**Goal**
Tally the lines of the listing that contain the string "picture". Give the number and nothing else.

**Material for this exercise**
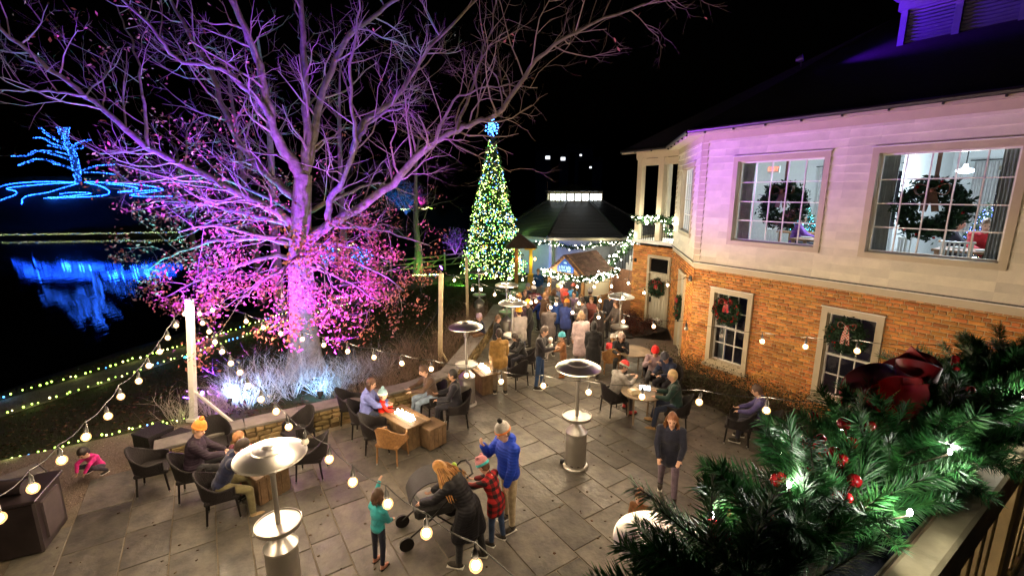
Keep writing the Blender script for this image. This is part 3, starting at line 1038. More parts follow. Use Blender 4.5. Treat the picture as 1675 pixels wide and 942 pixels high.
light_string('light string from the white post over chairs and the standing family to the bottom edge',
             bl([(327, 516), (332, 531), (343, 545), (352, 562), (364, 578), (378, 597), (393, 612), (406, 634), (428, 656), (452, 676), (472, 702), (500, 727), (540, 755), (578, 792), (634, 828), (698, 877), (778, 930)],
                2.72, 2.35, 2.75, off=(11,)), start=topL, end=(.75, 1.35, 3.35))
light_string('longest light string from the white post across the oak trunk towards the garland',
             bl([(348, 510), (403, 528), (431, 538), (459, 548), (495, 557), (530, 567), (569, 577), (612, 587), (657, 597), (706, 606), (763, 617), (820, 627), (889, 634), (963, 645), (1050, 652), (1144, 661), (1253, 675), (1374, 683), (1500, 694)],
                2.72, 2.25, 2.9), start=topL, end=bldp(7.3, -1.7, 3.1))
light_string('light string from the timber post across the crowd and the brick windows',
             bl([(743, 460), (773, 475), (809, 484), (840, 490), (869, 497), (901, 505), (936, 513), (979, 521), (1020, 528), (1069, 536), (1122, 540), (1180, 552), (1246, 561), (1317, 570), (1401, 577), (1497, 586)],
                2.75, 2.3, 3.0, off=(10, 11, 15)), start=topM, end=bldp(8.3, -.1, 3.12))
light_string('light string from the far post over the crowd up to the brick corner bracket',
             bl([(787, 475), (835, 487), (877, 495), (910, 499), (947, 498), (982, 494), (1018, 489), (1054, 481), (1092, 468)], 2.45, 2.25, 2.55),
             start=topB, end=bldp(-.1, -.15, 2.88))
light_string('farthest light string in front of the decorated tree and the kiosk hut',
             bl([(783, 443), (795, 449), (812, 453), (833, 456), (855, 459), (873, 464), (898, 467), (918, 470), (944, 471), (972, 471), (1000, 470), (1028, 465)], 2.55, 2.35, 2.6),
             start=topB, end=bldp(-5.1, 3.0, 2.6))
# wall brackets that hold the string ends
for p, lb in ((bldp(-.06, -.10, 2.86), 'small metal bracket on the brick corner holding a string end'), (bldp(-4.95, 3.08, 2.58), 'small metal bracket on the porch brick holding a string end')):
    t = thing('wall_bracket', p, rzw, lb, 'bracket', 'string light brackets on the brick')
    MB().bbox((0, .02, 0), (.12, .04, .16), .008).build('plate', m_iron, t)
    MB().tube([(0, 0, .02), (-.06, -.16, .05), (-.08, -.2, 0)], .014, 6).build('arm', m_iron, t)

# ---------------------------------------------------------------- fairy lights along the path and gravel edges
m_fy = glow('fairy_yellow_green', (.55, 1, .10), 5); m_fb = glow('fairy_blue', (.04, .30, 1), 5); m_fw = glow('fairy_white', (1, .9, .35), 5)
def mini(m): return MB().ball((0, 0, 0), (.021, .021, .027), 8, 6).mesh('bulb', m, True)
mini_m = {'y': mini(m_fy), 'b': mini(m_fb), 'w': mini(m_fw)}
def fairy_edge(label, poly, n, dz, s=1.0, spill=6, seed=1):
    r_ = random.Random(seed)
    P = [Vector((x, y, 0)) for x, y in poly]
    seg = [(P[i + 1] - P[i]).length for i in range(len(P) - 1)]; T = sum(seg)
    def at(d_):
        for i, l in enumerate(seg):
            if d_ <= l or i == len(seg) - 1:
                return P[i].lerp(P[i + 1], d_ / l)
            d_ -= l
    t = thing('fairy_lights', P[0], 0, label, 'fairy lights', 'fairy lights along the ground edges')
    cab = []
    for k in range(n):
        p = at(T * k / (n - 1)) + Vector((r_.uniform(-.05, .05), r_.uniform(-.05, .05), 0))
        p.z = max(tz(p.x, p.y), -.3) + dz + r_.uniform(0, .05)
        cab.append(p - P[0])
        c = r_.choices('ybw', (10, 2, 3))[0]
        put('bulb', mini_m[c], t, p - P[0] + Vector((0, 0, .02)), None, s * r_.uniform(.7, 1.2))
        if spill and k % spill == 2:
            lamp('fairy_glow', 'POINT', p - P[0] + Vector((0, 0, .12)), 2.2, (.75, 1, .3) if c != 'b' else (.15, .5, 1), t, .05)
    MB().tube(cab, .006, 4).build('cable', m_wire, t)
    return t
fairy_edge('fairy lights on the lake side edge of the path', [(-16.4, 5.5), (-13.97, 11.65), (-12.1, 16.2), (-10.4, 20.6), (-8.6, 23.5)], 112, .07, 1.1, 9, 1)
fairy_edge('fairy lights on the lawn side edge of the path', [(-14.6, 6.6), (-12.91, 10.68), (-11.5, 14.3), (-9.7, 18.6), (-8.0, 21.8)], 96, .07, 1.0, 9, 2)
fairy_edge('fairy lights on the grass edge behind the pink child on the gravel', [(-13, 6.9), (-10.45, 8.52), (-8.2, 9.95), (-7.7, 10.2)], 52, .07, .85, 8, 3)

# ---------------------------------------------------------------- floodlights on the ground
m_housing = mat('flood_housing', (.03, .03, .035), .5, metal=.4, var=.2)
def flood(label, loc, target, col, power, angle, face=30, blend=.6, s=1.0):
    t = thing('floodlight', loc, 0, label, 'floodlight', 'coloured floodlights in the garden')
    d_ = (Vector(target) - Vector(loc)).normalized()
    M_ = rot_to(d_)
    MB().lathe([(.05 * s, -.14 * s), (.09 * s, -.05 * s), (.1 * s, .03 * s), (.092 * s, .03 * s), (.085 * s, .0)], 14, (0, 0, .16 * s), M_).build('housing', m_housing, t, True)
    MB().lathe([(.0, .006 * s), (.082 * s, .004 * s)], 14, (0, 0, .16 * s), M_).build('lens', glow('flood_lens_%02d' % int(sum(c * 10 ** i for i, c in enumerate(col)) * 7), col, face), t, True)
    MB().tube([(0, 0, -.05), (0, 0, .09 * s)], .015, 6).build('stake', m_housing, t)
    lamp('flood_beam', 'SPOT', Vector((0, 0, .16 * s)) + d_ * .08, power, col, t, .05, Vector((0, 0, .16 * s)) + d_ * 5, angle, blend)
    return t
OAK = G(500, 605)
flood('violet floodlight glaring beside the white post', G(306, 662) + Vector((0, 0, .02)), OAK + Vector((.6, 0, 8.0)), (.22, .03, 1.0), 8000, 78, 60)
flood('violet floodlight at the shrubs aimed at the post foot', POST_L + Vector((-.25, .75, .25)), POST_L + Vector((1.6, .4, .5)), (.38, .08, 1.0), 420, 140, 40, s=.7)
flood('magenta floodlight hidden in shrubs left of the oak trunk', OAK + Vector((-1.3, -1.2, .6)), OAK + Vector((-.9, .3, 4.2)), (1.0, .08, .70), 1100, 130)
flood('pink violet floodlight on the wall right of the oak trunk', OAK + Vector((1.75, -3.05, .52)), OAK + Vector((.7, .0, 6.6)), (.38, .03, 1.0), 9000, 88, s=.8)
flood('added violet floodlight mounted high on the white post', POST_L + Vector((.06, -.2, 2.35)), OAK + Vector((-1.2, -.2, 7.4)), (.17, .03, 1.0), 6500, 92, s=.8)  # no known lamp here, added to light the near side of the oak
flood('icy blue floodlight low in front of the oak trunk', OAK + Vector((-.5, -2.95, .30)), OAK + Vector((-.4, -.9, .9)), (.25, .52, 1.0), 380, 140, s=.6)
flood('second icy blue floodlight right of the first one', OAK + Vector((1.5, -2.55, .30)), OAK + Vector((.9, -.7, .9)), (.18, .48, 1.0), 380, 140, s=.6)
flood('teal floodlight on the lawn far left of the oak', OAK + Vector((-4.2, .8, -.06)), OAK + Vector((-2.6, 1.0, 6.0)), (.02, .70, .85), 7000, 85)
flood('green floodlight behind the oak on the lawn', OAK + Vector((-1.0, 2.4, -.06)), OAK + Vector((-1.6, 2.2, 5.0)), (.05, 1.0, .45), 1300, 115)
flood('deep violet floodlight on top of the timber post', POST_M + Vector((.12, 0, 2.98)), bldp(1.6, 0, 8.2), (.40, .06, 1.0), 5200, 62, 30, 1.0, s=.8)
flood('added violet floodlight on the dark roof below the louvred dormer', bldp(1.3, 2.1, 8.72), bldp(4.4, 3.0, 9.5), (.16, .012, 1.0), 900, 66, 8, .9)  # unseen lamp added to turn the dormer violet
flood('green floodlight beside the rail fence', G(700, 452), G(690, 440) + Vector((0, 1.0, .7)), (.25, 1.0, .10), 130, 130)
# ================================================================ patio heaters
m_warmglow = mat('heater_collar', (.55, .40, .25), .3, metal=1.0, var=.1)
def heater_proto():
    t = thing('patio_heater')
    MB().lathe([(.245, .0), (.25, .03), (.235, .055), (.215, .06)], 28).build('foot_ring', m_steel, t, True)
    prof = [(.205, .05)]
    for k in range(10):
        z = .09 + k * .065
        prof += [(.205, z), (.2, z + .012)] if k in (0, 8, 9) else [(.205, z)]
    prof += [(.205, .74)]
    MB().lathe(prof, 36).build('gas_housing', m_steel, t, True)
    for k in range(10):
        a = 2 * PI * k / 10
        MB().box((.207 * math.cos(a), .207 * math.sin(a), .1), (.006, .05, .016), a).build('vent', m_housing, t)
    MB().lathe([(.213, .735), (.215, .765), (.2, .78), (.12, .86), (.045, .93)], 28).build('dome', m_steel2, t, True)
    MB().tube([(0, 0, .9), (0, 0, 1.86)], .032, 14).build('pole', m_steel, t, True)
    MB().lathe([(.03, 1.035), (.27, 1.04), (.285, 1.05), (.288, 1.1), (.275, 1.105), (.27, 1.085), (.04, 1.08)], 30).build('drink_shelf', m_steel, t, True)
    b_ = MB().lathe([(.045, 1.80), (.06, 1.83), (.06, 1.98), (.1, 1.99), (.115, 2.02), (.11, 2.07), (.08, 2.08)], 22).build('burner', m_steel, t, True)
    MB().lathe([(.112, 2.0), (.121, 2.02), (.118, 2.05)], 22).build('collar', m_warmglow, b_, True)
    MB().tube([(.06, -.03, 1.9), (.1, -.05, 1.89)], .012, 6).build('control_knob', m_housing, b_)
    MB().lathe([(.07, 2.085), (.2, 2.10), (.33, 2.085), (.425, 2.045), (.43, 2.055), (.425, 2.075), (.33, 2.125), (.215, 2.15), (.205, 2.165), (.12, 2.185), (.02, 2.19)], 40).build('reflector', m_steel2, t, True)
    MB().lathe([(.0, 2.205), (.07, 2.2), (.1, 2.186), (.105, 2.178)], 24).build('reflector_cap', m_steel, t, True)
    MB().tube([(.2, .1, .05), (.27, .14, .05)], .05, 10).build('wheel', m_housing, t)
    return t
HEATERS = [((-3.06, 5.28, 0), 'nearest steel patio heater beside the table with checked trays', 0.15),
           ((1.26, 8.25, 0), 'steel patio heater standing alone in the middle of the open patio', 0),
           ((-1.15, 11.0, 0), 'steel patio heater at the corner of the stone wall', 0),
           ((-.19, 16.3, 0), 'steel patio heater by the wall with its dish above the crowd', 0),
           ((0.02, 13.5, 0), 'steel patio heater just behind the person in the yellow hat', 0),
           ((-1.4, 19.2, 0), 'farthest steel patio heater in front of the decorated tree', 0),
           ((1.40, 3.80, 0), 'patio heater whose pale dish shows under the garland at bottom', 0),
           ((3.86, 5.35, 0), 'patio heater whose pale dish shows between garland sprigs and berries', 0),
           ((3.5, 14.4, 0), 'patio heater between the kiosk hut and the brick porch', 0)]
hp = heater_proto()
for i, (loc, lb, tilt) in enumerate(HEATERS):
    h = hp if i == 0 else clone(hp)
    h.location = loc
    h.rotation_euler = (0, tilt * .0, rnd.random() * 6)
    tag(h, lb, 'patio heater', 'steel patio heaters')
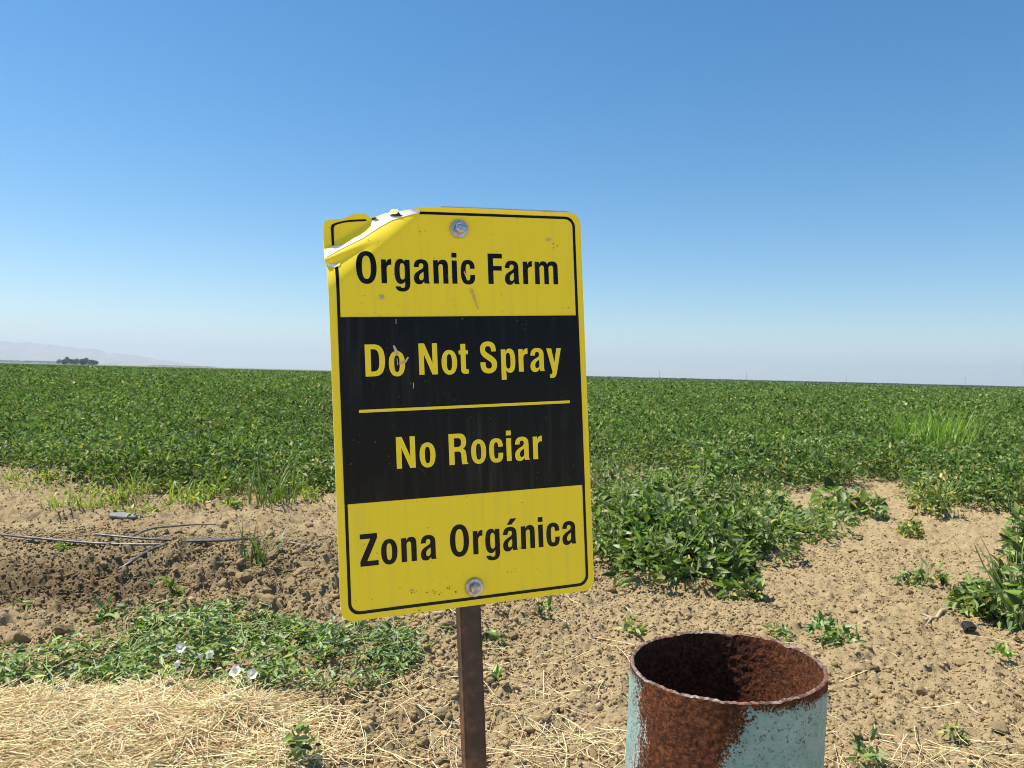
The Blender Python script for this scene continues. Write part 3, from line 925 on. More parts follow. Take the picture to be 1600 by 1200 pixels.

**Solution**
2